Movies - TV
Stranger Things 4 and the Satanic Panic Around D&D Explained
By VALERIE ETTENHOFER
Content Warning
The following story contains discussions of suicide and violence.
"Stranger Things" 4 forgoes super-malls and scrunchies in favor of a darker sign of the times: the Satanic Panic. While the show avoids delving into the real-life horrors of the moral panic that gripped North America in the 1980s, the shadow of Satanic Panic is introduced through the tabletop game Dungeons & Dragons.
James Dallas Egbert III, a D&D player, went missing during a depressive episode in 1979 and later committed himself in 1980, marking the first instance of D&D-related panic. Irving Lee Pulling, a high school student, committed suicide two years later, and his mother attempted to sue Dungeons & Dragons' creators and launch a campaign against the game called Bothered About Dungeons and Dragons.

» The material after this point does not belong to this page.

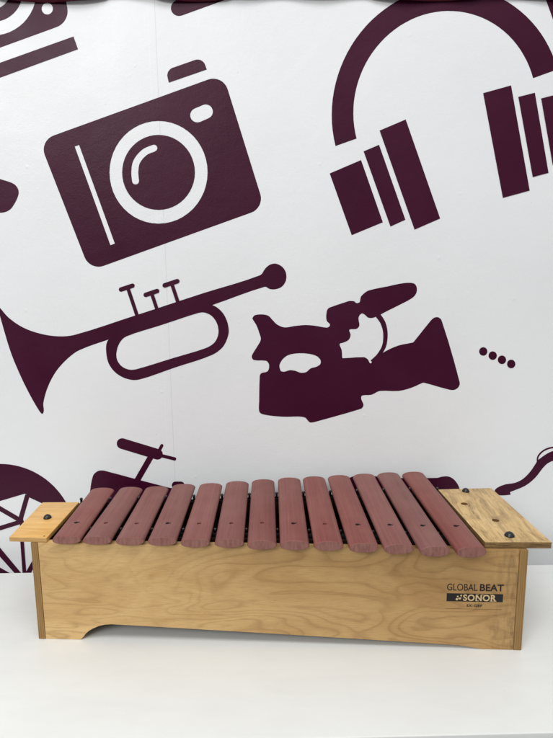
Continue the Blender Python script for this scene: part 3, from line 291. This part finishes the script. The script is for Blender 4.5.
def flat_shape(splines, thick):
    cu = bpy.data.curves.new('tmp', 'CURVE'); cu.dimensions = '2D'; cu.fill_mode = 'BOTH'; cu.extrude = thick / 2
    for pts in splines:
        sp = cu.splines.new('POLY'); sp.points.add(len(pts) - 1); sp.use_cyclic_u = True
        for q, (x, y) in zip(sp.points, pts): q.co = (x, y, 0, 1)
    o = bpy.data.objects.new('tmp', cu); scene.collection.objects.link(o); me = evaluated(o)
    bpy.data.objects.remove(o); bpy.data.curves.remove(cu); return me
def joined(meshes, xf):
    bm = bmesh.new()
    for i, me in enumerate(meshes):
        n0 = len(bm.verts); bm.from_mesh(me); bm.verts.ensure_lookup_table()
        for v in bm.verts[n0:]: v.co = xf(v.co, i)
        bpy.data.meshes.remove(me)
    return bm
for key, name, lab in GRAPHICS:
    ms = [flat_shape([[(a*1e-4, b*1e-4) for a, b in s] for s in shp], 0.00012) for shp in WALL_SHAPES[key]]
    bm = joined(ms, lambda c, i: Vector((c.x, -(0.00012 + c.z + 0.00008*i), c.y + ZW)))
    me = bpy.data.meshes.new(name); bm.to_mesh(me); bm.free()
    o = link(name, me, VINYL, wall)
    if lab: o['label'] = lab
# scalloped cloth pelmet pinned over the wall, its lowest tips just dip into view
bm = bmesh.new(); N = 330; x0, x1 = -1.0, 1.6; rows = []
tips = [(-0.012, 0.075, 0.0070), (0.172, 0.05, 0.0062), (0.315, 0.10, 0.0015), (0.475, 0.075, 0.0062)]
for i in range(N + 1):
    x = x0 + (x1 - x0) * i / N
    d = 0.0
    for c_, w_, h_ in tips: d = max(d, h_ * max(0, 1 - ((x - c_) / w_) ** 2) ** 0.5)
    if x < -0.1 or x > 0.56: d = 0.004 * abs(math.sin(x * 17))
    zb = 0.7835 - 0.0015 - d + ZW; y = -0.005 - 0.002 * math.sin(x * 60)
    rows.append([bm.verts.new((x, y, zb)), bm.verts.new((x, y - 0.001, zb + 0.03)), bm.verts.new((x, y + 0.002, zb + 0.12))])
for a, b in zip(rows, rows[1:]):
    for j in range(2): bm.faces.new((a[j], b[j], b[j+1], a[j+1]))
me = mesh_of(bm, 'pelmet', 60); pel = link('cloth_pelmet', me, MAROON)
sm = pel.modifiers.new('thick', 'SOLIDIFY'); sm.thickness = 0.002
pel.location = wall.location; pel.rotation_euler = wall.rotation_euler
tag(pel, 'dark maroon scalloped cloth edge just showing along the top of the printed wall', 'pelmet')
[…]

In 1984, Ronald G. Adcox and Darren Lee Molitor, two D&D players, strangled a teenager in Missouri. The New York Times writer Clyde Haberman says, "Much of the finger-pointing seemed rooted in a classic fallacy in logic: Mr. Adcox and Mr. Molitor played D&D. Mr. Adcox and Mr. Molitor became killers. People who play D&D become killers."

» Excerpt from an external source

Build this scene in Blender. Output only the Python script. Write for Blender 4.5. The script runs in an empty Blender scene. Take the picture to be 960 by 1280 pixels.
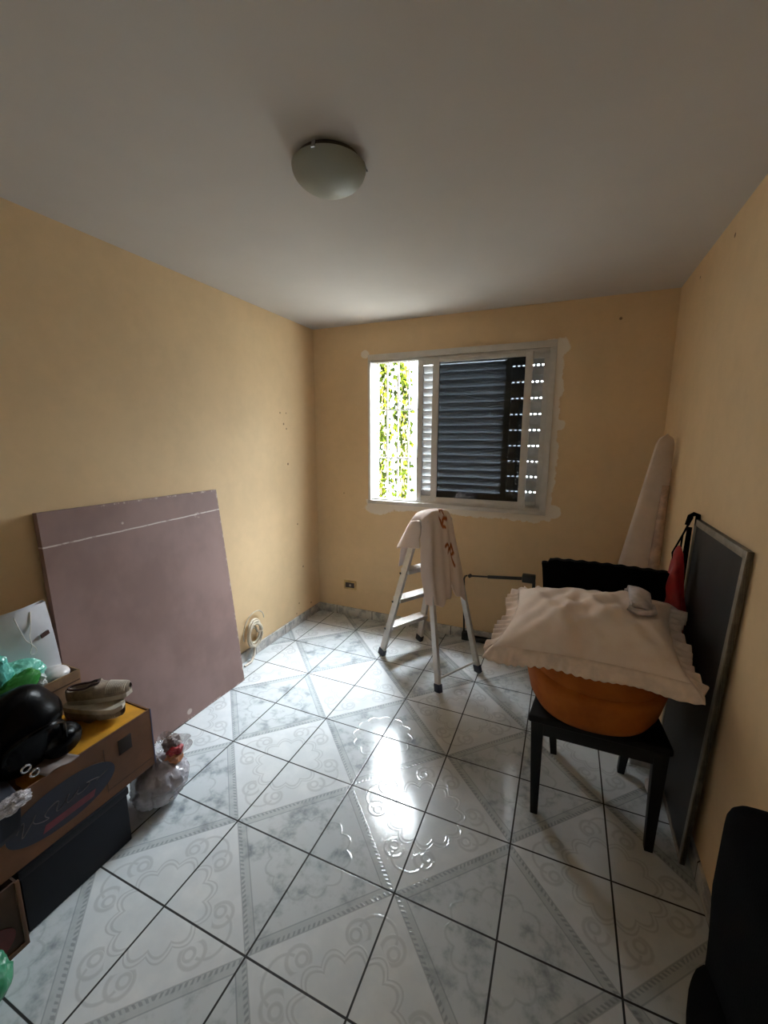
import bpy, bmesh, math, random
from mathutils import Vector, Matrix, noise
random.seed(7)
sc = bpy.context.scene
COL = sc.collection
PI = math.pi

# ------------------------------------------------------------------ node maths
class N:
    """a socket with arithmetic, so that patterns read as formulas"""
    def __init__(s, nt, sock): s.nt, s.s = nt, sock
    def _op(s, op, *a):
        n = s.nt.nodes.new('ShaderNodeMath'); n.operation = op
        for i, v in enumerate((s,) + a):
            if isinstance(v, N): s.nt.links.new(v.s, n.inputs[i])
            else: n.inputs[i].default_value = v
        return N(s.nt, n.outputs[0])
    def __add__(s, o): return s._op('ADD', o)
    def __radd__(s, o): return s._op('ADD', o)
    def __sub__(s, o): return s._op('SUBTRACT', o)
    def __rsub__(s, o): return (s * -1.0) + o
    def __mul__(s, o): return s._op('MULTIPLY', o)
    def __rmul__(s, o): return s._op('MULTIPLY', o)
    def abs(s): return s._op('ABSOLUTE')
    def min(s, o): return s._op('MINIMUM', o)
    def max(s, o): return s._op('MAXIMUM', o)
    def lt(s, o): return s._op('LESS_THAN', o)
    def gt(s, o): return s._op('GREATER_THAN', o)
    def sqrt(s): return s._op('SQRT')
    def sin(s): return s._op('SINE')
    def pingpong(s, o): return s._op('PINGPONG', o)
    def frac(s): return s._op('FRACT')
    def floor(s): return s._op('FLOOR')
    def atan2(s, o): return s._op('ARCTAN2', o)
    def smooth(s, a, b):
        n = s.nt.nodes.new('ShaderNodeMapRange'); n.interpolation_type = 'SMOOTHSTEP'
        s.nt.links.new(s.s, n.inputs[0]); n.inputs[1].default_value = a; n.inputs[2].default_value = b
        return N(s.nt, n.outputs[0])

def hyp(x, y): return (x * x + y * y).sqrt()

def lin(r, g, b):
    f = lambda c: (c / 255 / 12.92) if c / 255 <= .04045 else ((c / 255 + .055) / 1.055) ** 2.4
    return (f(r), f(g), f(b), 1)

class Mat:
    def __init__(s, name, rgb, rough=.6, metal=0., spec=.5):
        s.m = bpy.data.materials.new(name); s.m.use_nodes = True
        s.nt = s.m.node_tree; s.b = s.nt.nodes['Principled BSDF']
        s.b.inputs['Base Color'].default_value = lin(*rgb)
        s.b.inputs['Roughness'].default_value = rough; s.b.inputs['Metallic'].default_value = metal
        s.b.inputs['Specular IOR Level'].default_value = spec
        s.col = None
    def new(s, t): return s.nt.nodes.new(t)
    def link(s, a, b): s.nt.links.new(a.s if isinstance(a, N) else a, b)
    def coord(s, which='Object'):
        c = s.new('ShaderNodeTexCoord'); x = s.new('ShaderNodeSeparateXYZ')
        s.link(c.outputs[which], x.inputs[0]); s.vec = c.outputs[which]
        return [N(s.nt, x.outputs[i]) for i in range(3)]
    def noise(s, scale, detail=3., rough=.55, vec=None, stretch=None):
        n = s.new('ShaderNodeTexNoise'); n.inputs['Scale'].default_value = scale
        n.inputs['Detail'].default_value = detail; n.inputs['Roughness'].default_value = rough
        if vec is None:
            vec = s.new('ShaderNodeTexCoord').outputs['Object']
        if stretch:
            mp = s.new('ShaderNodeMapping'); mp.inputs['Scale'].default_value = stretch
            s.link(vec, mp.inputs[0]); vec = mp.outputs[0]
        s.link(vec, n.inputs['Vector'])
        return N(s.nt, n.outputs[0])
    def mix(s, fac, a, b):
        n = s.new('ShaderNodeMix'); n.data_type = 'RGBA'
        if isinstance(fac, N): s.link(fac, n.inputs[0])
        else: n.inputs[0].default_value = fac
        for v, i in ((a, 6), (b, 7)):
            if isinstance(v, tuple): n.inputs[i].default_value = lin(*v) if len(v) == 3 else v
            else: s.link(v, n.inputs[i])
        return n.outputs[2]
    def color(s, sock): s.link(sock, s.b.inputs['Base Color']); return s
    def rough(s, sock): s.link(sock, s.b.inputs['Roughness']); return s
    def bump(s, h, strength=.3, dist=.01):
        n = s.new('ShaderNodeBump'); n.inputs['Strength'].default_value = strength; n.inputs['Distance'].default_value = dist
        s.link(h, n.inputs['Height']); s.link(n.outputs[0], s.b.inputs['Normal']); return s

def simple(name, rgb, rough=.6, metal=0., var=.12, scale=20, bump=.0, spec=.5, bscale=None):
    """a plain finish with faint mottling"""
    m = Mat(name, rgb, rough, metal, spec)
    n = m.noise(scale)
    d = tuple(max(0, c * (1 - var)) for c in rgb); l = tuple(min(255, c * (1 + var * .6)) for c in rgb)
    m.color(m.mix(n.smooth(.3, .7), d, l))
    if bump: m.bump(m.noise(bscale or scale * 4), bump, .004)
    return m.m

# ------------------------------------------------------------------ mesh building
def crumple(amp=.22, freq=2.2, seed=0, sharp=.5):
    """radius factor of a crinkled bag: folds with ridges"""
    o = Vector((seed * 3.1, seed * 1.7, seed * .9))
    def f(d):
        a = noise.noise(d * freq + o); b_ = 1 - abs(noise.noise(d * freq * 2.3 + o * 2)) * 2
        c = 1 - abs(noise.noise(d * freq * 5 + o * 3)) * 2
        return 1 + amp * (a + sharp * (b_ - .6) + sharp * .35 * (c - .6))
    return f
class B:
    """collects shapes (world coordinates) for one mesh object"""
    def __init__(s): s.bm = bmesh.new(); s.mi = 0
    def _add(s, vs, fs, mi=None):
        bv = [s.bm.verts.new(v) for v in vs]
        out = []
        for f in fs:
            try:
                fa = s.bm.faces.new([bv[i] for i in f]); fa.material_index = s.mi if mi is None else mi; out.append(fa)
            except ValueError: pass
        return bv, out
    def hexa(s, p, bevel=0., seg=2):
        """eight corners: 0-3 bottom loop, 4-7 top loop"""
        t = bmesh.new()
        v = [t.verts.new(q) for q in p]
        for f in ((3, 2, 1, 0), (4, 5, 6, 7), (0, 1, 5, 4), (1, 2, 6, 5), (2, 3, 7, 6), (3, 0, 4, 7)):
            t.faces.new([v[i] for i in f])
        if bevel > 0:
            bmesh.ops.bevel(t, geom=t.edges[:], offset=bevel, segments=seg, affect='EDGES', profile=.6)
        s._merge(t); return s
    def _merge(s, t):
        bmesh.ops.recalc_face_normals(t, faces=t.faces)
        t.verts.index_update()
        s._add([v.co.copy() for v in t.verts], [[v.index for v in f.verts] for f in t.faces]); t.free()
    def box(s, lo, hi, bevel=0., seg=2):
        (a, b, c), (d, e, f) = lo, hi
        return s.hexa([(a, b, c), (d, b, c), (d, e, c), (a, e, c), (a, b, f), (d, b, f), (d, e, f), (a, e, f)], bevel, seg)
    def obox(s, c, ax, ay, az, bevel=0., seg=2):
        """box from centre and half axes"""
        c, ax, ay, az = map(Vector, (c, ax, ay, az))
        p = [c + sx * ax + sy * ay + sz * az for sz in (-1, 1) for sx, sy in ((-1, -1), (1, -1), (1, 1), (-1, 1))]
        return s.hexa(p, bevel, seg)
    def bar(s, a, b, w, h, up=(0, 0, 1), bevel=0., w2=None, h2=None):
        a, b = Vector(a), Vector(b); d = (b - a).normalized()
        x = d.cross(Vector(up)).normalized(); y = x.cross(d).normalized()
        w2 = w if w2 is None else w2; h2 = h if h2 is None else h2
        p = [a + sx * x * w / 2 + sy * y * h / 2 for sx, sy in ((-1, -1), (1, -1), (1, 1), (-1, 1))] + \
            [b + sx * x * w2 / 2 + sy * y * h2 / 2 for sx, sy in ((-1, -1), (1, -1), (1, 1), (-1, 1))]
        return s.hexa(p, bevel)
    def slab(s, q, th, bevel=0.):
        """quad given in order, thickened against its normal"""
        q = [Vector(v) for v in q]; n = (q[1] - q[0]).cross(q[3] - q[0]).normalized()
        return s.hexa([v - n * th for v in q] + q, bevel)
    def tube(s, pts, r, seg=8, caps=True, closed=False):
        pts = [Vector(p) for p in pts]; n = len(pts)
        rs = r if isinstance(r, (list, tuple)) else [r] * n
        rings = []; up = None
        for i, p in enumerate(pts):
            if closed: d = pts[(i + 1) % n] - pts[i - 1]
            else: d = pts[min(i + 1, n - 1)] - pts[max(i - 1, 0)]
            d.normalize()
            if up is None:
                up = Vector((0, 0, 1)) if abs(d.z) < .9 else Vector((1, 0, 0))
            x = up.cross(d).normalized(); y = d.cross(x).normalized(); up = y
            rings.append([p + rs[i] * (math.cos(2 * PI * k / seg) * x + math.sin(2 * PI * k / seg) * y) for k in range(seg)])
        vs = [v for rg in rings for v in rg]; fs = []
        for i in range(n if closed else n - 1):
            j = (i + 1) % n
            for k in range(seg):
                l = (k + 1) % seg
                fs.append((i * seg + k, i * seg + l, j * seg + l, j * seg + k))
        if caps and not closed:
            fs.append(tuple(range(seg))[::-1]); fs.append(tuple((n - 1) * seg + k for k in range(seg)))
        s._add(vs, fs); return s
    def lathe(s, prof, c, seg=40, fn=None, axis=None):
        """profile of (radius, height) turned about the vertical (or a matrix) at c; fn bends points"""
        c = Vector(c); vs = []; fs = []; n = len(prof)
        for r, z in prof:
            for k in range(seg):
                a = 2 * PI * k / seg
                p = Vector((max(r, 1e-5) * math.cos(a), max(r, 1e-5) * math.sin(a), z))
                if fn: p = Vector(fn(p, a))
                if axis is not None: p = axis @ p
                vs.append(c + p)
        for i in range(n - 1):
            for k in range(seg):
                l = (k + 1) % seg
                fs.append((i * seg + k, i * seg + l, (i + 1) * seg + l, (i + 1) * seg + k))
        s._add(vs, fs)
        return s
    def grid(s, fn, nu, nv, flip=False):
        vs = [fn(i / nu, j / nv) for j in range(nv + 1) for i in range(nu + 1)]
        fs = []
        for j in range(nv):
            for i in range(nu):
                a = j * (nu + 1) + i
                f = (a, a + 1, a + nu + 2, a + nu + 1)
                fs.append(f[::-1] if flip else f)
        s._add(vs, fs); return s
    def blob(s, c, rad, fn=None, nu=28, nv=18, rot=None):
        """a closed rounded body; fn(direction) scales its radius"""
        c = Vector(c); rad = Vector(rad)
        def f(u, v):
            a, b = 2 * PI * u, PI * (v - .5)
            d = Vector((math.cos(a) * math.cos(b), math.sin(a) * math.cos(b), math.sin(b)))
            k = fn(d) if fn else 1
            p = Vector((d.x * rad.x, d.y * rad.y, d.z * rad.z)) * k
            if rot is not None: p = rot @ p
            return c + p
        return s.grid(f, nu, nv)
    def prism(s, poly, off):
        """closed polygon (3-D points) extruded by off"""
        poly = [Vector(p) for p in poly]; off = Vector(off); n = len(poly)
        s._add(poly + [p + off for p in poly], [tuple(range(n))[::-1], tuple(range(n, 2 * n))] +
               [(i, (i + 1) % n, n + (i + 1) % n, n + i) for i in range(n)])
        return s
    def build(s, name, mat, parent=None, origin=None, smooth=35, weld=1e-5, recalc=True):
        bm = s.bm
        if weld: bmesh.ops.remove_doubles(bm, verts=bm.verts, dist=weld)
        if recalc: bmesh.ops.recalc_face_normals(bm, faces=bm.faces)
        if parent is not None: o0 = Vector(parent['_o'])
        elif origin is not None: o0 = Vector(origin)
        else:
            lo = [min(v.co[i] for v in bm.verts) for i in range(3)]; hi = [max(v.co[i] for v in bm.verts) for i in range(3)]
            o0 = Vector(((lo[0] + hi[0]) / 2, (lo[1] + hi[1]) / 2, lo[2]))
        for v in bm.verts: v.co -= o0
        me = bpy.data.meshes.new(name); bm.to_mesh(me); bm.free()
        for m in (mat if isinstance(mat, (list, tuple)) else [mat]): me.materials.append(m)
        ob = bpy.data.objects.new(name, me); COL.objects.link(ob)
        if smooth:
            for p in me.polygons: p.use_smooth = True
            me.set_sharp_from_angle(angle=math.radians(smooth))
        if parent is not None: ob.parent = parent
        else: ob.location = o0
        ob['_o'] = tuple(o0)
        return ob

def thing(name, label, cat, loc, group=None):
    o = bpy.data.objects.new(name, None); COL.objects.link(o); o.location = loc; o['_o'] = tuple(loc)
    o.empty_display_size = .05
    return tag(o, label, cat, group)
def tag(o, label, cat, group=None):
    o['label'] = label; o['category'] = cat
    if group: o['group'] = group
    return o
def struct(o): o['kind'] = 'structure'; return o
def solid(o, t, off=-1.):
    m = o.modifiers.new('thickness', 'SOLIDIFY'); m.thickness = t; m.offset = off; return o
def subd(o, n=1):
    m = o.modifiers.new('smooth', 'SUBSURF'); m.levels = n; m.render_levels = n; return o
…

Although experts found no link between the game and a propensity for violence or suicide, D&D was long rumoured among worried parents as a type of gateway activity to evil deeds. While the true stories at the center of this phenomenon are heartbreaking, most of them don't appear to have a single root cause, especially not one that stems from a tabletop game.